▶ [TASK OBJECTIVE] Tally the lines with the word "picture" and report the number alone.

* Begin RECORDED INFORMATION *

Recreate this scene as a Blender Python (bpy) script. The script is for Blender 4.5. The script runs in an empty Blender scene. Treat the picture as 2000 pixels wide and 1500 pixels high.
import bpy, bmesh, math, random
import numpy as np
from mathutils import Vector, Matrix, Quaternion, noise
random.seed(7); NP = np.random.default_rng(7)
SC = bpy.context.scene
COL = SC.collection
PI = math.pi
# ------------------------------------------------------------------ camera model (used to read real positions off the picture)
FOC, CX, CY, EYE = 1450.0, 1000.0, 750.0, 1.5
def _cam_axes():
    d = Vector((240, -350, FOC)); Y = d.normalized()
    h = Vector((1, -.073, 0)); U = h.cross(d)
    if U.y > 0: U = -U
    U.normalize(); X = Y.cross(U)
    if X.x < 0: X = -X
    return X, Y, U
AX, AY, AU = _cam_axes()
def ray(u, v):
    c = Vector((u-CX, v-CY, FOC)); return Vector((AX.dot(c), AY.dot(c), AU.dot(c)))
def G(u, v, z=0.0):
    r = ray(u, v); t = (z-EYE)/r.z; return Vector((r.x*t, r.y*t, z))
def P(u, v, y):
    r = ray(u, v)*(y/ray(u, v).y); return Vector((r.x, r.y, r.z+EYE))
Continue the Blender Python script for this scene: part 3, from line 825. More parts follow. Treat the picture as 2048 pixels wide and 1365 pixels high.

* End RECORDED INFORMATION *

▶ [TASK OUTPUT] 3